Вместе с эшелоном офицеров, а может быть, лишь одновременно с ним, точно не помню, в Архангельск прибыло 7 генералов.

В числе их были генерал-лейтенанты Квенцинский и Клюев.

Оба они являлись старшими в отношении не только меня, но и генерала Миллера.

Весь этот генеральский эшелон был как раз кстати, так как с прибытием большого числа офицеров можно было наконец приступить к формированию тыла и создать должности, где опыт и знания всех этих старших чинов армии могли бы послужить области.

Мной немедленно была создана должность начальника снабжений, назначен начальник гарнизона, создана должность начальника национального ополчения, с соответствующими управлениями.

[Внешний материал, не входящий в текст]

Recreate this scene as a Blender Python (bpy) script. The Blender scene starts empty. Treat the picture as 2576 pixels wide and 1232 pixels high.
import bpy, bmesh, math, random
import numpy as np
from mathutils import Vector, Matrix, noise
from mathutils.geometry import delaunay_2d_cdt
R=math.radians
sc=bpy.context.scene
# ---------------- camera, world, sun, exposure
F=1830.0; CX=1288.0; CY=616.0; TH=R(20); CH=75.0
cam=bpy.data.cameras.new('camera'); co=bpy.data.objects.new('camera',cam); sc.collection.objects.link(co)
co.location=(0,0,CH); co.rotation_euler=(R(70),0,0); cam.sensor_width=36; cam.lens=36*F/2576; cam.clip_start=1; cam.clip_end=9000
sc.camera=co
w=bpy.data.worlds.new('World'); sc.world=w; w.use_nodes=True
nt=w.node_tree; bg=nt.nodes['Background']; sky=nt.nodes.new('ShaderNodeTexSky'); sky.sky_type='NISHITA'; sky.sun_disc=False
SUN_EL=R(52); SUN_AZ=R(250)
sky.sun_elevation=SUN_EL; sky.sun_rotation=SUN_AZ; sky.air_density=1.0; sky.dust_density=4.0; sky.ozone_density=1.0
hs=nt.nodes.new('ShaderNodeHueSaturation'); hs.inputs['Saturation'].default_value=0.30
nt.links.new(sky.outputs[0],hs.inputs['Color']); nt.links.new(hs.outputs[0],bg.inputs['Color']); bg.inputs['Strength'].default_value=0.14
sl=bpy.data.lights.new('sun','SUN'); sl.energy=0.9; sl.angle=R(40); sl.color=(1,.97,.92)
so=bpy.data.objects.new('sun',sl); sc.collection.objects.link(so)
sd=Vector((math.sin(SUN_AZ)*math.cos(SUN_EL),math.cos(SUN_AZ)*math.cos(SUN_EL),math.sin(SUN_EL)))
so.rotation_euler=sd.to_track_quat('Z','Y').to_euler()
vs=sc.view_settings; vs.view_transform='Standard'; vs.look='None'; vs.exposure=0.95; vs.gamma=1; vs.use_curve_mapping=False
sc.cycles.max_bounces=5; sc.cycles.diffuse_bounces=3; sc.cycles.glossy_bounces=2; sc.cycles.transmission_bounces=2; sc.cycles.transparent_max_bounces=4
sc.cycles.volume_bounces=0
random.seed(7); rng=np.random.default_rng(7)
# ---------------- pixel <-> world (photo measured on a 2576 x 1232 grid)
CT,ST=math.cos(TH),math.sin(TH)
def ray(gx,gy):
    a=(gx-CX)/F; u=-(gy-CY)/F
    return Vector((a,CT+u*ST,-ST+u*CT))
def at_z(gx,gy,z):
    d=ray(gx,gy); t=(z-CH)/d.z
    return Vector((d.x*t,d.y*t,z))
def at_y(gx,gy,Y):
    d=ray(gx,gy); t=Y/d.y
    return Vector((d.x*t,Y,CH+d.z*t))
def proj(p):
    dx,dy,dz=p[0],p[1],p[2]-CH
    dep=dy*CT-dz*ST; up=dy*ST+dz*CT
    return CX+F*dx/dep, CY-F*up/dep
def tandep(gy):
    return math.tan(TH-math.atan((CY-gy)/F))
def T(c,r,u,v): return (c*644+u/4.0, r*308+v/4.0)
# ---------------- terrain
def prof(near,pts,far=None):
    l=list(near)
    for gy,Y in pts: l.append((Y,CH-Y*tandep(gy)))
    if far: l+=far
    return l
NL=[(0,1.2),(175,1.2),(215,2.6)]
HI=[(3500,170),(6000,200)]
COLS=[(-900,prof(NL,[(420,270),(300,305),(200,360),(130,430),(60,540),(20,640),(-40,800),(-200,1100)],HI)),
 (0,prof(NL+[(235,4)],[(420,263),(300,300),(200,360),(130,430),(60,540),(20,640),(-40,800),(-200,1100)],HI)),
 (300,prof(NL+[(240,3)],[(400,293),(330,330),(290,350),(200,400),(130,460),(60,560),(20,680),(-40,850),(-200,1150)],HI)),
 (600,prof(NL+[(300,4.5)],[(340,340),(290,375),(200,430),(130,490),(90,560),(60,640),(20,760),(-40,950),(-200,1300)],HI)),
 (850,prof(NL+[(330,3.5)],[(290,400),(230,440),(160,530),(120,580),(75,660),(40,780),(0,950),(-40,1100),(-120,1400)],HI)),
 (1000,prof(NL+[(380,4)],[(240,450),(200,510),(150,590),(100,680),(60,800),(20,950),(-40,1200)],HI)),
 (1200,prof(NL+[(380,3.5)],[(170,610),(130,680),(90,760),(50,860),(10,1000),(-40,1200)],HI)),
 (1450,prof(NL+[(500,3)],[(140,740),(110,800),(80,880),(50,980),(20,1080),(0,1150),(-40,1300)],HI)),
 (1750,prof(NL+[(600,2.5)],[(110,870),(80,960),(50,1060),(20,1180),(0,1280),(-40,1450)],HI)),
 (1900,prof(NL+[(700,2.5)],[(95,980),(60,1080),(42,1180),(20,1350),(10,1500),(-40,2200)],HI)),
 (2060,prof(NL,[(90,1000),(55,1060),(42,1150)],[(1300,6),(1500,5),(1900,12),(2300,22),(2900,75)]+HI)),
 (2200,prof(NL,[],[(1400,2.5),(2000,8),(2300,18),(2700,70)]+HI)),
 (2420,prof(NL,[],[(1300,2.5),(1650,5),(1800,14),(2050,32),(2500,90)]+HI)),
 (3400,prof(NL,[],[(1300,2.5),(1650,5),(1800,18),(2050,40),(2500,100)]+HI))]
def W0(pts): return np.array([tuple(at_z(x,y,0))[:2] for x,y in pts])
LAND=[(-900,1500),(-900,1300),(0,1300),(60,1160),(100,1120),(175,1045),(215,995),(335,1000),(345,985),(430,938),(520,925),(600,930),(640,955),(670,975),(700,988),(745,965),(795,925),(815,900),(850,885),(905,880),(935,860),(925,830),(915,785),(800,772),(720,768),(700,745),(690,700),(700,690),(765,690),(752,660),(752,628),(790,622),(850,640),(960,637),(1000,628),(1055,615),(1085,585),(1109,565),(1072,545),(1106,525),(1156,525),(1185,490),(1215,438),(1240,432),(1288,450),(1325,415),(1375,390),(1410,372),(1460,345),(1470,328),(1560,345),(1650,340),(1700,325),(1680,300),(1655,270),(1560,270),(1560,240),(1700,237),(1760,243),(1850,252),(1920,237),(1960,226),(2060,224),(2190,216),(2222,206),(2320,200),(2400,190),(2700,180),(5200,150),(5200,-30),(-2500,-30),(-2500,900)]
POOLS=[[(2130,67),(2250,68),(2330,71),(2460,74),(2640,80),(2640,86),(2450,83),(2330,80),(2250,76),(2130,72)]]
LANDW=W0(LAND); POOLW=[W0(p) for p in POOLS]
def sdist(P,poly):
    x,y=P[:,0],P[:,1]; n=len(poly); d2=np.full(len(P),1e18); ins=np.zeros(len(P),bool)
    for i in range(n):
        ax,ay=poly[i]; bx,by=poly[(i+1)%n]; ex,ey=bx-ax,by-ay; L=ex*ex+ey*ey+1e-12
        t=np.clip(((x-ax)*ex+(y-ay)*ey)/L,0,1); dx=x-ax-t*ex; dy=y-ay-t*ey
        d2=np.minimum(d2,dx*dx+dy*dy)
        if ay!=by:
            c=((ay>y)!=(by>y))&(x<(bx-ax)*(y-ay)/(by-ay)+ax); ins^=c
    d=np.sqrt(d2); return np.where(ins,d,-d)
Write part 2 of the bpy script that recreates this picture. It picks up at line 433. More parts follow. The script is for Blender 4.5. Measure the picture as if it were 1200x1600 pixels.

Генералы Клюев и Квенцинский явились ко мне с просьбой взять их в штаб на какие угодно должности, не стесняясь ни их чином, ни их прежним положением. Говоря откровенно, просьба эта была для меня стеснительна. Я не мог, считаясь с законами военной иерархии, подчинить этих генералов моему молодому начальнику штаба. Конечно, мне и в голову не приходило лишаться сотрудничества В.А. Жилинского, заменив его кем-либо из прибывших.

И Квенцинский и Клюев в конце концов остались в распоряжении генерала Миллера.

Должен прибавить здесь, что прибытие именно этих двух генералов, которым суждено было играть роль в Архангельске, было встречено в местной офицерской среде ропотом. С генералом Квенцинским произошло что-то в Киеве во время ликвидации гетманства, что возбуждало знавших эту эпопею офицеров, а что касается Клюева, то никто не хотел ему простить катастрофы со сдачею в плен всего его корпуса в самом начале Великой войны.

Клюева я помнил блестящим командиром л. – гв. Волынского полка. В Архангельске же я увидел полубольного старика, на работу которого рассчитывать было трудно.

К самым первым дням августа относится весьма важное решение генерала Миллера осуществить приказ адмирала Колчака и вступить в главнокомандование войсками Северного фронта.

Говорили мы с генералом Миллером по этому поводу много раз и создавали всевозможные комбинации. Не исключалась и возможность принятия мною должности начальника штаба у генерала Миллера.